著者磯田道史氏は、多くベストセラーを世に送り出し、令和の司馬遼太郎とも言われる歴史学者である。書庫蔵で古文書と格闘し、磯田史観とも呼ばれる切り口で、歴史に埋もれていた史実を、我々読者に語り掛けてくれる。
本書は、著者の処女作で、出版は、2003年と今から約20年前に出版された。歴史に埋もれていた一族の、幕末、明治維新を生き抜いた史実が記述されており、コロナ禍による生活の激変、戦争、超高齢化社会、AI技術の社会実装の開始等の大きな社会変動の中を生きる現在の我々の生きるヒントになると思い、自分の書棚から取り出し、改めて購読し、レビューを発信することした。
本書は金沢加賀藩の御算用者(会計、経理係)猪山家の、加賀藩初代当主前田利家の時代から、幕末、明治、大正に至る、1600年から1900年に渡る300年間の生活の歴史を描いた記録である。特に、幕末、明治維新の時期に、猪山家の極めて詳細な家計簿、書簡を紐解き、いかに生活し、いかに生きたかが克明に記載してある。この家計簿をベースに、本書を書き上げたことが、本のタイトル「武士の家計簿」の理由である。

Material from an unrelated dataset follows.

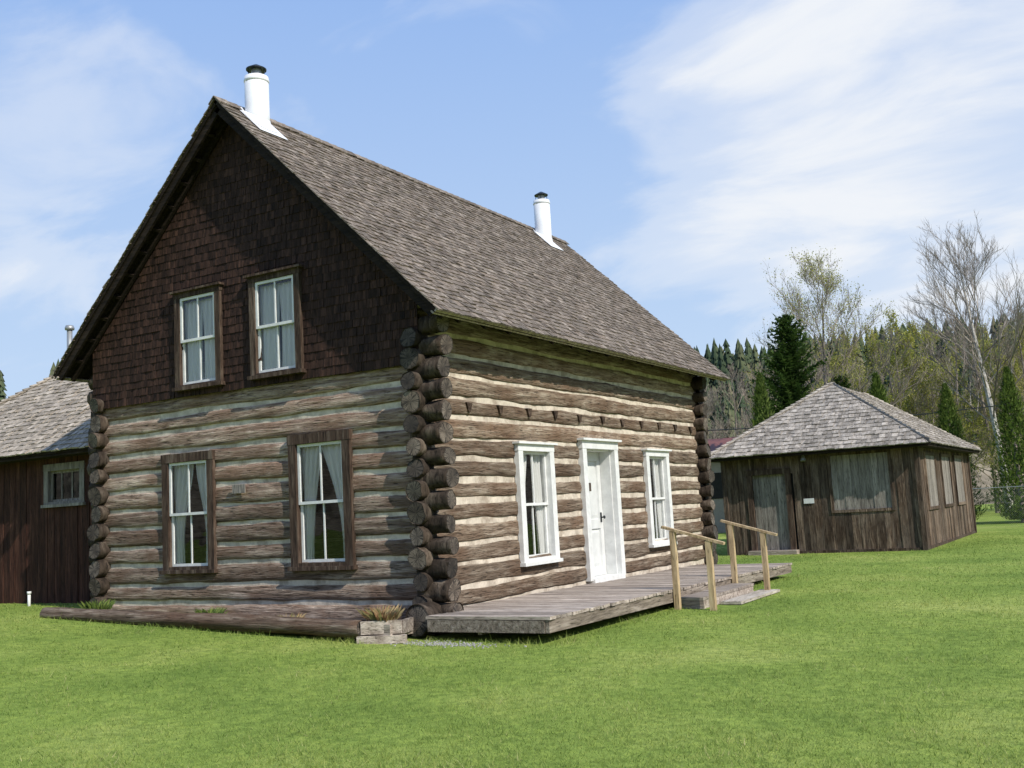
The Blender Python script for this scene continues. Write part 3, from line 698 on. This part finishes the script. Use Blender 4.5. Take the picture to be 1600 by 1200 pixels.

猪山家は、加賀藩の下級武士で、一族代々、御算用者(会計、経理係)を務めた。当時、武士とくに上級武士は、算術を賤しい(いやしい)ものと考える傾向があり、「徳」を失わせる小人の技であると考えれていた。しかし武士の社会が成熟に向かうにつれ、藩の運営は、藩の官僚機構が担う事になる。また行政内容も緻密さを増し、領地の正確な把握のための測量、その年、各田畑ごとの米の取れ高に応じた祖率決定(年貢の量の決定)等、算術の需要と政策決定への影響力が大きくなる。こうした時代背景があり、猪山家の人々は算術を武器に、下級武士にもかかわらず、藩の行政機構に入りこみ、次第に政策決定にまで影響を及ぼすようになった。幕末になると、さらに、藩兵の軍事訓練や派兵、軍艦の建造や大砲の鋳造など、藩の行政に高度な計算技術が必要になり、九代目猪山成之は、加賀100万石の兵站(へいたん、加賀藩軍隊のLogistics)の最高責任者まで上り詰める。
 しかし1867年大政奉還、明治維新があり、武士の時代は終わりを告げる。時代は新政府による行政統治の時代に移行する。近代は海軍力の時代。海軍は、薩摩、旧幕府、佐賀が中心を占める。海軍もやはり、兵站、軍事技術といった数学のかたまり。ここでも、成之は、加賀100万石の兵站としての実績を買われ、軍務官にスカウトされ、明治維新後も活躍した。明治国家で官職にありつけた士族は16%、84%の士族は官職からもれ、苦しい生活を送ることになった。以上が、猪山家9代にわたる300年である。
 最後に磯田氏が後書きにつづった内容を記す。
大きな社会変動のある時代には、「今いる組織の外に出ても、必要とされる技術や能力をもっているか」が人の死活をわける。かって家柄を誇った士族たちの多くは、過去をなつかしみ、現状に不平をいい、そして将来を不安がった。彼らには未来はきていない。一方、自分の現状をなげくより、自分の現行をなげき、社会に役立つ技術を身につけようとした士族には、未来が来た。私は歴史家として、激動を生きたこの家族の物語を書き終え、人にも自分にも、このことだけは確認をもって静かにいえる。恐れず、まっとうなことをすれば、よいのである・・・。

編集後記
本書に興味深い記述があったので記す。東大本郷キャンパスは旧加賀藩前田家の上屋敷。有名な赤門は、藩主前田斉泰が、将軍家斉の娘溶姫を妻に迎える時つくられたお祝いの門。当時の前田家は財政事情が厳しく、朱に塗ってあるのは外側だけ。この時の婚儀の会計係は、第七代猪山信之である。